If you want many readers, focus on short and scannable content. This is a good strategy for advertising-driven sites or sites that sell impulse buys.If you want people who really need a solution, focus on comprehensive coverage. This is a good strategy if you sell highly targeted solutions to complicated problems.
Nielsen goes to suggest that a content strategy which mixes both long and short articles is the best way to go, because it fulfills the needs of all visitor types. He recommends producing short articles for the majority of users, while supplementing them with in-depth articles for the few who want to know more.
One way of doing this is to create content that is short and within it, include links to more detailed articles and in depth information on other pages.
The more value you offer users each minute they’re on your site, the more likely they are to use your site and the longer they’re likely to stay. This is why it’s so important to optimize your content strategy for your users’ needs.
It might make sense to follow these suggestions for static websites with fixed pages and content that rarely changes. These sites do not evolve beyond their mission statement, tagline or initial purpose. If they are selling vintage posters, they will always be selling vintage posters or variations of them.
But Nielsen’s recommendations do not mesh well with blogs which continuously provide fresh content on an almost daily basis. I brought up Nielsen’s article to show how markers like content length are not really important, as well as to illustrate the actual value of content as a strategic tool to achieve your overall site goals.
Content Development Should Not be Separated from Strategic Planning
Remember what I wrote about strategic blogging? Creating, maintaining and growing your blog with ends in mind ensures that you stay on track to accomplish your goals. These ends involve the tactical development of content.
Content should be considered a part of your overall master-plan and not just an isolated necessity or discipline. You don’t structure your articles simply to please a group of transitory visitors. There are many other larger factors involved.
If you’re trying to generate as much revenue as possible from advertising, it makes sense to write frequent and shorter blog posts. Going for volume will get you more search engine traffic and that sometimes means sacrificing quality for quantity.
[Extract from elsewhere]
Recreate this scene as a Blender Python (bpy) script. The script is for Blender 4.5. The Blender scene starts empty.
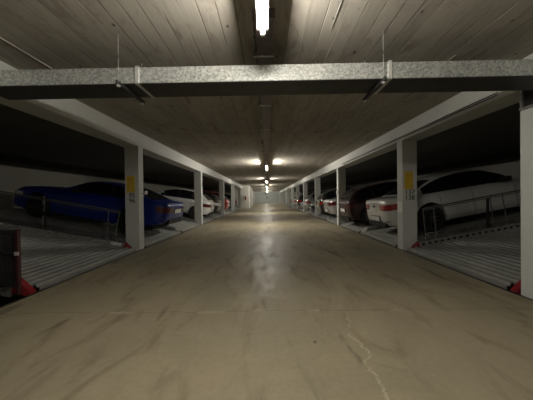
import bpy, bmesh, math, random
from mathutils import Vector, Matrix
random.seed(7)
S = bpy.context.scene
C = S.collection
PI = math.pi

# ------------------------------------------------------------------ numbers of the place
CAM_Z = 1.25
AX = 3.165            # aisle half width
CEIL = 2.937
BEAM_B = 2.57
TILT = 0.18           # platforms climb away from the aisle
BACK = 8.8
END = 62.0

# ------------------------------------------------------------------ materials
def newmat(name):
    m = bpy.data.materials.new(name); m.use_nodes = True
    nt = m.node_tree
    return m, nt, nt.nodes['Principled BSDF']

def simple(name, col, rough=0.6, metal=0.0, var=0.12, scale=12.0, bump=0.0, coat=0.0, spec=0.5):
    """colour with slight noise wear"""
    m, nt, b = newmat(name)
    N, Lk = nt.nodes, nt.links
    tc = N.new('ShaderNodeTexCoord')
    nz = N.new('ShaderNodeTexNoise'); nz.inputs['Scale'].default_value = scale; nz.inputs['Detail'].default_value = 6
    Lk.new(tc.outputs['Object'], nz.inputs['Vector'])
    mr = N.new('ShaderNodeMapRange')
    mr.inputs['From Min'].default_value = .3; mr.inputs['From Max'].default_value = .7
    mr.inputs['To Min'].default_value = 1 - var; mr.inputs['To Max'].default_value = 1 + var
    Lk.new(nz.outputs['Fac'], mr.inputs['Value'])
    mx = N.new('ShaderNodeMix'); mx.data_type = 'RGBA'; mx.blend_type = 'MULTIPLY'; mx.inputs[0].default_value = 1
    mx.inputs[6].default_value = (*col, 1)
    Lk.new(mr.outputs['Result'], mx.inputs[7])
    Lk.new(mx.outputs[2], b.inputs['Base Color'])
    b.inputs['Roughness'].default_value = rough; b.inputs['Metallic'].default_value = metal
    b.inputs['Coat Weight'].default_value = coat
    b.inputs['Specular IOR Level'].default_value = spec
    if bump:
        bp = N.new('ShaderNodeBump'); bp.inputs['Strength'].default_value = bump; bp.inputs['Distance'].default_value = .01
        Lk.new(nz.outputs['Fac'], bp.inputs['Height']); Lk.new(bp.outputs['Normal'], b.inputs['Normal'])
    return m

def math_node(nt, op, a, b=None, c=None, clamp=False):
    n = nt.nodes.new('ShaderNodeMath'); n.operation = op; n.use_clamp = clamp
    for i, v in enumerate((a, b, c)):
        if v is None: continue
        if isinstance(v, (int, float)): n.inputs[i].default_value = v
        else: nt.links.new(v, n.inputs[i])
    return n.outputs[0]

def mixc(nt, fac, a, b, mode='MIX'):
    n = nt.nodes.new('ShaderNodeMix'); n.data_type = 'RGBA'; n.blend_type = mode
    for i, v in ((0, fac), (6, a), (7, b)):
        if isinstance(v, (int, float)): n.inputs[i].default_value = v
        elif isinstance(v, tuple): n.inputs[i].default_value = (*v, 1)
        else: nt.links.new(v, n.inputs[i])
    return n.outputs[2]

def noise(nt, vec, scale, detail=5, rough=.55, dist=0.0):
    n = nt.nodes.new('ShaderNodeTexNoise')
    n.inputs['Scale'].default_value = scale; n.inputs['Detail'].default_value = detail
    n.inputs['Roughness'].default_value = rough; n.inputs['Distortion'].default_value = dist
    nt.links.new(vec, n.inputs['Vector'])
    return n.outputs['Fac']

def ramp(nt, fac, lo, hi, a=0.0, b=1.0):
    n = nt.nodes.new('ShaderNodeMapRange'); n.interpolation_type = 'SMOOTHSTEP'
    n.inputs['From Min'].default_value = lo; n.inputs['From Max'].default_value = hi
    n.inputs['To Min'].default_value = a; n.inputs['To Max'].default_value = b
    nt.links.new(fac, n.inputs['Value'])
    return n.outputs['Result']

def mapping(nt, vec, scale=(1, 1, 1), loc=(0, 0, 0), rot=(0, 0, 0)):
    n = nt.nodes.new('ShaderNodeMapping')
    n.inputs['Scale'].default_value = scale; n.inputs['Location'].default_value = loc; n.inputs['Rotation'].default_value = rot
    nt.links.new(vec, n.inputs['Vector'])
    return n.outputs['Vector']

def floor_material():
    m, nt, b = newmat('worn_concrete_floor')
    tc = nt.nodes.new('ShaderNodeTexCoord'); P = tc.outputs['Object']
    sx = nt.nodes.new('ShaderNodeSeparateXYZ'); nt.links.new(P, sx.inputs[0])
    X, Y = sx.outputs['X'], sx.outputs['Y']
    big = noise(nt, P, .55, 6, .6, .6)
    mid = noise(nt, mapping(nt, P, (2.2, .7, 1)), 1.1, 7, .62, 1.2)
    fine = noise(nt, P, 22, 6, .7)
    col = mixc(nt, ramp(nt, big, .35, .66), (.355, .305, .205), (.275, .248, .165))
    col = mixc(nt, ramp(nt, mid, .50, .72), col, (.215, .178, .118))
    light = noise(nt, mapping(nt, P, (1, 1, 1), (7, 3, 0)), 1.7, 8, .65, .8)
    col = mixc(nt, math_node(nt, 'MULTIPLY', ramp(nt, light, .55, .74), .6), col, (.40, .345, .235))
    # elongated dark tyre stains
    st = noise(nt, mapping(nt, P, (2.6, .55, 1), (1.7, .4, 0), (0, 0, .25)), 1.5, 4, .5, .6)
    col = mixc(nt, math_node(nt, 'MULTIPLY', ramp(nt, st, .60, .72), .65), col, (.095, .083, .055))
    spots = noise(nt, mapping(nt, P, (1, 1, 1), (4, 9, 0)), 9, 2, .5)
    col = mixc(nt, math_node(nt, 'MULTIPLY', ramp(nt, spots, .76, .80), .8), col, (.04, .035, .03))
    col = mixc(nt, 1.0, col, mixc(nt, fine, (.78, .78, .78), (1.2, 1.2, 1.2)), 'MULTIPLY')
    # transverse slab joints every 5.25 m, with chalky broken edges
    wob = noise(nt, mapping(nt, P, (1.2, .2, 1)), 1.0, 4, .6)
    yy = math_node(nt, 'ADD', Y, math_node(nt, 'MULTIPLY', wob, .16))
    f = math_node(nt, 'FRACT', math_node(nt, 'DIVIDE', math_node(nt, 'SUBTRACT', yy, .22), 5.25))
    d = math_node(nt, 'ABSOLUTE', math_node(nt, 'SUBTRACT', f, .5))
    line = ramp(nt, d, .0006, .0022, 1, 0)
    chalk = math_node(nt, 'MULTIPLY', ramp(nt, d, .001, .006, 1, 0), ramp(nt, noise(nt, mapping(nt, P, (1.6, .8, 1)), 1.6, 5, .6), .5, .6))
    col = mixc(nt, math_node(nt, 'MULTIPLY', chalk, .8), col, (.60, .53, .38))
    col = mixc(nt, math_node(nt, 'MULTIPLY', line, .5), col, (.10, .085, .06))
    # one wandering crack running towards the right foreground
    cw = noise(nt, mapping(nt, P, (0, 1.3, 0)), 1.6, 6, .7)
    cx = math_node(nt, 'SUBTRACT', math_node(nt, 'ADD', math_node(nt, 'MULTIPLY', math_node(nt, 'SUBTRACT', Y, 1.6), .06), .74), math_node(nt, 'MULTIPLY', math_node(nt, 'SUBTRACT', cw, .5), .5))
    cd = math_node(nt, 'ABSOLUTE', math_node(nt, 'SUBTRACT', X, cx))
    cm = math_node(nt, 'MULTIPLY', ramp(nt, cd, .003, .016, 1, 0), ramp(nt, Y, 3.4, 3.0, 0, 1))
    cm = math_node(nt, 'MULTIPLY', cm, ramp(nt, noise(nt, mapping(nt, P, (.5, 2.5, 1)), 1.5, 3), .42, .54))
    col = mixc(nt, math_node(nt, 'MULTIPLY', cm, .5), col, (.60, .54, .40))
    # pale broken patch down the middle
    wx = math_node(nt, 'ABSOLUTE', math_node(nt, 'SUBTRACT', X, .03))
    wm = math_node(nt, 'MULTIPLY', ramp(nt, wx, .05, .17, 1, 0), ramp(nt, Y, 3.2, 3.6, 0, 1))
    wm = math_node(nt, 'MULTIPLY', wm, ramp(nt, Y, 6.0, 9.5, 1, 0))
    wm = math_node(nt, 'MULTIPLY', wm, ramp(nt, noise(nt, mapping(nt, P, (3, 1, 1)), 2.2, 6, .7), .40, .62))
    col = mixc(nt, math_node(nt, 'MULTIPLY', wm, .55), col, (.60, .57, .50))
    nt.links.new(col, b.inputs['Base Color'])
    r = ramp(nt, mid, .3, .75, .42, .62)
    nt.links.new(r, b.inputs['Roughness'])
    b.inputs['Specular IOR Level'].default_value = .45
    bp = nt.nodes.new('ShaderNodeBump'); bp.inputs['Strength'].default_value = .25; bp.inputs['Distance'].default_value = .006
    nt.links.new(fine, bp.inputs['Height']); nt.links.new(bp.outputs['Normal'], b.inputs['Normal'])
    return m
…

But that’s fine because the size of your traffic is more important then the quality or type. You want the masses in and you want to send them out via an ad link. But this strategy doesn’t work if you’re trying to produce content that makes you an expert.
The best channels, the ones worth paying attention to, filter. They are valuable as much for what they DON’T publish as they are for what they do publish. If you have an ad supported business model then information pollution is an effective means to increase profit margins, but if you sell consulting and/or content a different approach is required
When you’re trying to sell personal consultation services, you shouldn’t create short blog posts for the purpose of generating traffic or piquing interest. Your articles should have one ultimate and all important purpose: to demonstrate your knowledge and skills. People want to hire a thought leader, not an follower.
One infallible way of doing that is to write and share articles of in depth information and unique value. Instead of writing a short reference post which links to a detailed article, write that detailed article instead for incoming links and attention. Every citation you get is a positive vote for your abilities and expertise.
If you’re a web designer looking for work, produce that lengthy manifesto on best design practices. Write a long how-to guide (example) telling everyone what they need to create a brilliant and usable website. Spread it through social media, let it generate some buzz. Give it a chance to develop your brand and reputation.
It also makes sense with network with other established industry players by citing and linking to them in order to generate goodwill. You want those recommendations and testimonials. Your site should reflect your active participation in the industry.
Clients will start coming in naturally. You’ll get emails inquiring about your rates. All this stems from networking and disseminating strong articles that position you as an expert on topics that are relevant to the services you provide. This is something that pumping out 10 short news articles a day will not achieve.